De plus, les archives de cinéma risquent de délaisser l’intérêt national et ne servirent que de fournisseurs de contenu comme par exemple la Cineteca de Boulogne qui permet aux distributeurs un dépôt gratuit contre une projection gratuite par la cinémathèque, de leurs films.
Dans les années 1980, les catalogues de droits de diffusion des films bénéficient d’une forte hausse grâce à la diffusion télé et provoquaient déjà avec les premières ventes de VHS en 1986 puis de DVD en 1997 des tensions juridiques.

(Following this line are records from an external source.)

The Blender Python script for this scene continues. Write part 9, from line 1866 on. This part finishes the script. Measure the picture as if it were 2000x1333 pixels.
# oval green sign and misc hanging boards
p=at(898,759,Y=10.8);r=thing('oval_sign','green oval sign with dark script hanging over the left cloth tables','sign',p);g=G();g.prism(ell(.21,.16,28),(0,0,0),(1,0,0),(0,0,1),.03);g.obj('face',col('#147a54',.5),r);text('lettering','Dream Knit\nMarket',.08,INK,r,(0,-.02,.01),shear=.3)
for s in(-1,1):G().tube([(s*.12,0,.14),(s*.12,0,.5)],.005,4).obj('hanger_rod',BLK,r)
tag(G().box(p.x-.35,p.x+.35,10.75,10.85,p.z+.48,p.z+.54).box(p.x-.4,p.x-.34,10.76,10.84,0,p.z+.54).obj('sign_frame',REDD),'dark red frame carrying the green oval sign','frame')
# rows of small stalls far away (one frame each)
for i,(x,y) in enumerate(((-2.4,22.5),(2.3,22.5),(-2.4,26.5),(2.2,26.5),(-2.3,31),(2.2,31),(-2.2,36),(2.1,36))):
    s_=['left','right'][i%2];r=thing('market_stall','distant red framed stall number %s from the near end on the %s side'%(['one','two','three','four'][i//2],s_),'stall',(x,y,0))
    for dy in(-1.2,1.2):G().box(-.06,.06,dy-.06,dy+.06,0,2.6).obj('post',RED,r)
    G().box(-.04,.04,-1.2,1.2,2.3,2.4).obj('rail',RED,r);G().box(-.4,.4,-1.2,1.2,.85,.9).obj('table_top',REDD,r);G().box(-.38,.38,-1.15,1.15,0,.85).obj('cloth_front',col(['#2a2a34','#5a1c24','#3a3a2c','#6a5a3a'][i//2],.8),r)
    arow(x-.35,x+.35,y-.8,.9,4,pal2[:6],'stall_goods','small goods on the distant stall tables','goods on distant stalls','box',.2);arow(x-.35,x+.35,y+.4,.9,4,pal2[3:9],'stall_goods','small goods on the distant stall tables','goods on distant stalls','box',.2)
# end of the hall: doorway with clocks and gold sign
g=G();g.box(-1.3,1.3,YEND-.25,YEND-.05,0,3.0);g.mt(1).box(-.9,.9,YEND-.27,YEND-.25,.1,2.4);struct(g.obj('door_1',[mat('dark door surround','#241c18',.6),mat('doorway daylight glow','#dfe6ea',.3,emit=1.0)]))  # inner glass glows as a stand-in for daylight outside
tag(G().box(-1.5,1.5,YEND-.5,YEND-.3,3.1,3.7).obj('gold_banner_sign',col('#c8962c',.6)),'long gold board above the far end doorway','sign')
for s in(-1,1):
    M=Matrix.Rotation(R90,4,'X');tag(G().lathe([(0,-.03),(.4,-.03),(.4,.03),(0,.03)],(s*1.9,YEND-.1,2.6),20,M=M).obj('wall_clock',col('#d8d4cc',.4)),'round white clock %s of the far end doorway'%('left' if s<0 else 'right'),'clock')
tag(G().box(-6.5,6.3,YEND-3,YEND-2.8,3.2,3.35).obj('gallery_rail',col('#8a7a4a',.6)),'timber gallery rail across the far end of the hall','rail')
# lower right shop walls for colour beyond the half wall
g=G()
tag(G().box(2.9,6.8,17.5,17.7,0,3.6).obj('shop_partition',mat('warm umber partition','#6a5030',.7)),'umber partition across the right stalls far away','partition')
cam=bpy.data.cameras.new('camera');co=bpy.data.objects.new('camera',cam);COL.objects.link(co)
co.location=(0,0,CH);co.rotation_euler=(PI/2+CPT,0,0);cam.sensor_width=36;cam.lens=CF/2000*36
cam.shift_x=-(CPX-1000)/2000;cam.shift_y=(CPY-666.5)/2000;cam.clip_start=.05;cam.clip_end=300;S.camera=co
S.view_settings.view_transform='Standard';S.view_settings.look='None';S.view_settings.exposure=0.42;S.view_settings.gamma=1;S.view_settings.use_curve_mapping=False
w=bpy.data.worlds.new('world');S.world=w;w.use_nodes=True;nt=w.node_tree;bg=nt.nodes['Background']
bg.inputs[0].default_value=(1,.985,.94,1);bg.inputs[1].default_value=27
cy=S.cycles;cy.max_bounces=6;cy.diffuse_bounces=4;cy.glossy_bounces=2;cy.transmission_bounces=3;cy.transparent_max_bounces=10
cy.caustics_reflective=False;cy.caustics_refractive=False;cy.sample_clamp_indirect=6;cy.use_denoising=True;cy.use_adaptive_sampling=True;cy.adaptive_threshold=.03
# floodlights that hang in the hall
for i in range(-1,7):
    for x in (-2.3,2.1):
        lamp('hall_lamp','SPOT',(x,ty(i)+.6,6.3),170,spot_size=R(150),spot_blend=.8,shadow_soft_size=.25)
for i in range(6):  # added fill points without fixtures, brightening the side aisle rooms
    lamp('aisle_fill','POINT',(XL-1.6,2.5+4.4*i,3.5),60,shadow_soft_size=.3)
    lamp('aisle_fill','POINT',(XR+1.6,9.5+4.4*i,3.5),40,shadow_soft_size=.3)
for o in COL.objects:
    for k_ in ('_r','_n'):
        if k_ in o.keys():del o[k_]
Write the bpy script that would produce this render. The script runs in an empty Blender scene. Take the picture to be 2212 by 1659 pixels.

Aux 4ème Journées d’études européennes sur les archives de cinéma et d’audiovisuel, les représentants de l’Ina parlaient VOD, Télévision sur portable, haut débit, triple play et promettaient aux professionnels plutôt agacés 240 000 heures en ligne et aux particuliers 10 000 heures.
Devant le durcissement juridique, le directeur de la Bibliothèque du film (BIFI), Marc Vernet se réjouit déjà de la fin de la mise en ligne. En Italie, le Progetto Chaplin (lancé en 2002 par la Cineteca de Bologne) a permis en 2002 de numériser et de mettre à disposition des centaines de milliers de documents non-film et donc de coordonner les intérêts des ayants droit et des investisseurs, cette réussite locale (la Cineteca est municipale) et extraterritoriale (via le Net) promet à l’archive l’espoir d’un bel avenir.
Il est à souhaiter que l’évolution de la technique et du droit poussera le privé et le public à mieux collaborer et à poursuivre un dialogue fructueux.